Al poco tiempo, llegó una nueva directora. Era delegada del Congreso Nacional del Kuomintang y, según se decía, se hallaba relacionada con el servicio secreto. Con ella llegaron unos cuantos agentes de inteligencia, incluido uno llamado Yao-han que se convirtió en supervisor político encargado de la tarea especial de vigilar a los estudiantes. El supervisor académico era el Secretario Comarcal de Partido para el Kuomintang.

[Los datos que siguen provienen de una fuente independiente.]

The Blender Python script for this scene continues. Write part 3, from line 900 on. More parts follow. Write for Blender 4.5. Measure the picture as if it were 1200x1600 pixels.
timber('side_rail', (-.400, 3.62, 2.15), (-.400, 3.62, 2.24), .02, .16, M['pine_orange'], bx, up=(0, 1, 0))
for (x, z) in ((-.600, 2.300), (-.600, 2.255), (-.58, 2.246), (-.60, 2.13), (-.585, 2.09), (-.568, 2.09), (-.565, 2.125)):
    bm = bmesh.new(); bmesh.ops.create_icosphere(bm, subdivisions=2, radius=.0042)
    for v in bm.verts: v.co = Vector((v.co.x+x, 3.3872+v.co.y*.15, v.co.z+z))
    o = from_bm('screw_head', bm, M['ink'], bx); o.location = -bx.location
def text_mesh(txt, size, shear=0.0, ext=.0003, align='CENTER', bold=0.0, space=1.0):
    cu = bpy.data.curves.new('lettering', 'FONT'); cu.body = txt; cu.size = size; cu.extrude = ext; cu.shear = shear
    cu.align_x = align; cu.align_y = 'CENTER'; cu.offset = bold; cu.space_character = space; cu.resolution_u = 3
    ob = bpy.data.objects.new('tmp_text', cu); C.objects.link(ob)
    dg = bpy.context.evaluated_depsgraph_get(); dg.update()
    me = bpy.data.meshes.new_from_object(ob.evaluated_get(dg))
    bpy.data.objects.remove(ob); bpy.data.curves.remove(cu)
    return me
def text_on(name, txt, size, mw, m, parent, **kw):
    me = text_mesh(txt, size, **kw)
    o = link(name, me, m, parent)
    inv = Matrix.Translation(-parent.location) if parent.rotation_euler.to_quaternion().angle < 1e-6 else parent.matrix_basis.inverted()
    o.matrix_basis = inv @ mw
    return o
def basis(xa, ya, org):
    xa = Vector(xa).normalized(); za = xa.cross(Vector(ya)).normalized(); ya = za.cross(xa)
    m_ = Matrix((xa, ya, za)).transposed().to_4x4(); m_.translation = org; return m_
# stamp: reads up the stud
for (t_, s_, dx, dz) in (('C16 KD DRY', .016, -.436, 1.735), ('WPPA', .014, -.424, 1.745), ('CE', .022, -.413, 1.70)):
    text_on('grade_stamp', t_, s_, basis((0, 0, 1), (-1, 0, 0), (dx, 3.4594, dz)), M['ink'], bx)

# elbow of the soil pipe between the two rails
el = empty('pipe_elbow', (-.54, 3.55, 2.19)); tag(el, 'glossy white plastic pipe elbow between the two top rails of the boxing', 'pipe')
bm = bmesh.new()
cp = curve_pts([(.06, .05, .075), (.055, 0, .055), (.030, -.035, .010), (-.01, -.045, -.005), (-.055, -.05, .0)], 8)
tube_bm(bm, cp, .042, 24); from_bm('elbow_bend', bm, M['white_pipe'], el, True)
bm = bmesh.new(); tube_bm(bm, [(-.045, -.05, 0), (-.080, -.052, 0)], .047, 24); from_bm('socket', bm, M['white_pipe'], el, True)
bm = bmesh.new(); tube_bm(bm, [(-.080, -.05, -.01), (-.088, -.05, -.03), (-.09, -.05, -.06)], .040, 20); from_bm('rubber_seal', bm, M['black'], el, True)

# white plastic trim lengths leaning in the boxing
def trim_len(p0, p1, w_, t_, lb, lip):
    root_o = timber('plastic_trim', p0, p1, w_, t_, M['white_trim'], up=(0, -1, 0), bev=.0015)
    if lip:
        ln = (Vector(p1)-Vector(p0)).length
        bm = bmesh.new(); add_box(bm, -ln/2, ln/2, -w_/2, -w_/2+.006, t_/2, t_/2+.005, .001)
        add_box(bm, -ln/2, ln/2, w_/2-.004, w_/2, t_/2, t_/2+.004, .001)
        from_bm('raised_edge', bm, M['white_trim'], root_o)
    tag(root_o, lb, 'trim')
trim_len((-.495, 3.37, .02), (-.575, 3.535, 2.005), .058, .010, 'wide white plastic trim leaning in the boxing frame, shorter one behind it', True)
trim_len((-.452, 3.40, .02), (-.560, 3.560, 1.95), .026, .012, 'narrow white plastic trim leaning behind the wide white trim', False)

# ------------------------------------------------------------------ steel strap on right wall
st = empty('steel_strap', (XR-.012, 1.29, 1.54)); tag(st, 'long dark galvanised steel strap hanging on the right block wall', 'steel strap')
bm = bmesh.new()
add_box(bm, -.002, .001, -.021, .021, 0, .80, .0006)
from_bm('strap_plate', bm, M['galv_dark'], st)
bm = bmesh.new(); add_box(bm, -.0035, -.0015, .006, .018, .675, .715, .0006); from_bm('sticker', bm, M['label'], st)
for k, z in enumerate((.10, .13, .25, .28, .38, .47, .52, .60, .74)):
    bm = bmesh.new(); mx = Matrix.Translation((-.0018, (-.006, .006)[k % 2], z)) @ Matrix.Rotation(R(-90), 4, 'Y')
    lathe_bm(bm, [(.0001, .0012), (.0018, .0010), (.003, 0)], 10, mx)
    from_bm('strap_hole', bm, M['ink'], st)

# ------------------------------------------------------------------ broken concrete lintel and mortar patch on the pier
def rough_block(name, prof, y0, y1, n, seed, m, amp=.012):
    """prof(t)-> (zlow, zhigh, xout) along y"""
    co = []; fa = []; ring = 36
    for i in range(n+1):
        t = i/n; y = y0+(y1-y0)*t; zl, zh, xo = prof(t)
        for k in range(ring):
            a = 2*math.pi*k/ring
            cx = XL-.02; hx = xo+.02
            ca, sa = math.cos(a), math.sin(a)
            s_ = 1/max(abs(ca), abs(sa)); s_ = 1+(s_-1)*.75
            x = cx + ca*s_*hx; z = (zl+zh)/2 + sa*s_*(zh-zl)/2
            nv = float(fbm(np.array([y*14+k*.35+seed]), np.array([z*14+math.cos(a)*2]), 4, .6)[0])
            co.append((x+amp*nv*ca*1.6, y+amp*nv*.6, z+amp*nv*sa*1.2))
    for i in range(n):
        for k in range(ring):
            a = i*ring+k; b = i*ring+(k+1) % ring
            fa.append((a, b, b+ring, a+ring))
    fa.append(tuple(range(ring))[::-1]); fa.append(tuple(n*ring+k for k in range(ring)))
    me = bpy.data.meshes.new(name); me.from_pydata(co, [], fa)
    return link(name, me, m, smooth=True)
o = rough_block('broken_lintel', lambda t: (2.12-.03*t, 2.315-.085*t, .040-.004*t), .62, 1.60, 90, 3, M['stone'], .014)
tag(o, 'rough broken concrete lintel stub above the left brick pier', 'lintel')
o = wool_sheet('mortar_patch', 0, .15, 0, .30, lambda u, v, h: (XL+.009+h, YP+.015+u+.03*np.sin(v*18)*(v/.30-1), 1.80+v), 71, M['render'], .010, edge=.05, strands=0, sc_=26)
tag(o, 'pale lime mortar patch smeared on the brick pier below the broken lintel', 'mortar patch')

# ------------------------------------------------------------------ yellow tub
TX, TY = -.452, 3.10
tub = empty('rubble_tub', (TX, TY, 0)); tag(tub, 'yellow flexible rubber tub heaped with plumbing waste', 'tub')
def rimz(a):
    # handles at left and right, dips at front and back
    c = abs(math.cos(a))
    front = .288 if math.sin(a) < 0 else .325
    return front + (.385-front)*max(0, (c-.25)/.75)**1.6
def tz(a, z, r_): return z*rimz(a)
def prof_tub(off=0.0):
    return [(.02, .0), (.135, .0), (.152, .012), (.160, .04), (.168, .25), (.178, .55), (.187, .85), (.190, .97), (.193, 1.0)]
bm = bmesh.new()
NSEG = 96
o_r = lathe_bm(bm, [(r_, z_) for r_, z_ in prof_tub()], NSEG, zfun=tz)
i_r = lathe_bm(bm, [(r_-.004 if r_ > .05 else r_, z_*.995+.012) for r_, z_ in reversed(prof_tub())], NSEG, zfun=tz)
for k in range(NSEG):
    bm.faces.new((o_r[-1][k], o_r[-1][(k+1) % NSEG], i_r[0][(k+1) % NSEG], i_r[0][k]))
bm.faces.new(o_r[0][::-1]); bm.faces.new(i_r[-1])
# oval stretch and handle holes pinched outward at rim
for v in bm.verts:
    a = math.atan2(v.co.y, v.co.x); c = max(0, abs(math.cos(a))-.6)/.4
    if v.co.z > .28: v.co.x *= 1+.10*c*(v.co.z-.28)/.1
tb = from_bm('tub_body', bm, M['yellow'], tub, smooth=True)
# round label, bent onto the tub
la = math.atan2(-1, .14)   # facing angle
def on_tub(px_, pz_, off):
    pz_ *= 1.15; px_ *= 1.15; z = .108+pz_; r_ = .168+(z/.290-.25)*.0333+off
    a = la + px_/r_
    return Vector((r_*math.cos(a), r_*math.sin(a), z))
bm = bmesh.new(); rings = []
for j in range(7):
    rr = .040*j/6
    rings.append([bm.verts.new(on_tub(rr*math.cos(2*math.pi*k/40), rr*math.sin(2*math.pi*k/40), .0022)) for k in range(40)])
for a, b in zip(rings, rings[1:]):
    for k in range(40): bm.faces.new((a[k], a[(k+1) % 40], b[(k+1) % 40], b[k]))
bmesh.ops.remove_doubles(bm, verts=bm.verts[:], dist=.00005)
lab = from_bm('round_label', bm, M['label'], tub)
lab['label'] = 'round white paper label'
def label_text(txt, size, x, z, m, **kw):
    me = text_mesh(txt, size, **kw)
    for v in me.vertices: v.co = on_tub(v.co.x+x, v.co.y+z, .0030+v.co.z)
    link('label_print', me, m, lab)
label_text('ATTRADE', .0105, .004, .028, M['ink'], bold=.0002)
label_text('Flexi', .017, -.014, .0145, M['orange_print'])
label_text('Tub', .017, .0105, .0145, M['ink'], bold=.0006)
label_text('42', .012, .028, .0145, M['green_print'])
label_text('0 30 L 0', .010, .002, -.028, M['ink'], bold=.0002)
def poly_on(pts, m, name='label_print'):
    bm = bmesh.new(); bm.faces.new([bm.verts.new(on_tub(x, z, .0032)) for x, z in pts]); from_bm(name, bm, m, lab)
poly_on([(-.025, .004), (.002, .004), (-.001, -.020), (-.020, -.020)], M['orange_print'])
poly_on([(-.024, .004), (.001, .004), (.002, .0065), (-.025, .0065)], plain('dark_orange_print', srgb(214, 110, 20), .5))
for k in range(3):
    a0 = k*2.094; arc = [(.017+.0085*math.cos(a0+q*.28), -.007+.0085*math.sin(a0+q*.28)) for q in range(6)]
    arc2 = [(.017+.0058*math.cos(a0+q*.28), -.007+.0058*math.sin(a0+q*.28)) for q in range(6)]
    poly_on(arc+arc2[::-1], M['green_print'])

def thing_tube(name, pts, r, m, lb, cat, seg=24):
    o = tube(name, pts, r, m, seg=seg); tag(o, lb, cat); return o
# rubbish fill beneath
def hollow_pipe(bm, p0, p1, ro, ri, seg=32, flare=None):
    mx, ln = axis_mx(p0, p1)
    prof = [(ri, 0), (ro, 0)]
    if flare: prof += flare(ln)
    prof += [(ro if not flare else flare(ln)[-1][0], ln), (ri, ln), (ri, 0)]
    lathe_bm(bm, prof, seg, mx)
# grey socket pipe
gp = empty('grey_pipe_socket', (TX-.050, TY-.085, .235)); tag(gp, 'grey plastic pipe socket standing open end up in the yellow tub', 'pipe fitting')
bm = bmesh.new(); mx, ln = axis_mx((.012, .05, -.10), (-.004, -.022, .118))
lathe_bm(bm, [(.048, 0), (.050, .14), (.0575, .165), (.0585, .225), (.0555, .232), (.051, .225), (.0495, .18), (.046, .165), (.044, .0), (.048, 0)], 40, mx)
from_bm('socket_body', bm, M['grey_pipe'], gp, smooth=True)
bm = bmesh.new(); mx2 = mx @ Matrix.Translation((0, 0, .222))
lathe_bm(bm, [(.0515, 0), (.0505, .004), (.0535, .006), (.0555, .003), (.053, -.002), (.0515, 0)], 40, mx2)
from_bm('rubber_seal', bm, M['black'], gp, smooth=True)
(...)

En aquella época, el amigo más cercano de mi madre era un primo lejano llamado Hu cuyo padre poseía una cadena de almacenes en las ciudades de Jinzhou, Mukden y Harbin y tenía una esposa y dos concubinas. Su mujer le había dado un hijo, el primo Hu, pero las concubinas no. Por ello, la madre del primo Hu se convirtió en objeto de intensos celos por parte de ambas. Una noche en que el esposo se encontraba fuera de casa, las concubinas vertieron un somnífero en la comida de la señora Hu y en la de un joven sirviente, tras lo cual acostaron a ambos en la misma cama. Cuando el señor Hu regresó y encontró a su esposa acostada con el criado y aparentemente borracha como una cuba, enloqueció de furia; encerró a su mujer en un cuartito diminuto situado en un remoto rincón de la casa y prohibió a su hijo que volviera a verla. Como por otra parte alimentaba la sospecha sorda de que todo aquello no hubiera sido más que un complot de las concubinas, no repudió y expulsó a su esposa, acción que hubiera constituido la humillación definitiva tanto para ella como para él. Le preocupaba que las concubinas pudieran perjudicar a su hijo, por lo que envió a éste a un colegio interno de Jinzhou. Fue en aquella ciudad donde mi madre le conoció. Entonces, ella tenía siete años y él doce. Su madre, reducida a aquel confinamiento solitario, no tardó en perder el juicio.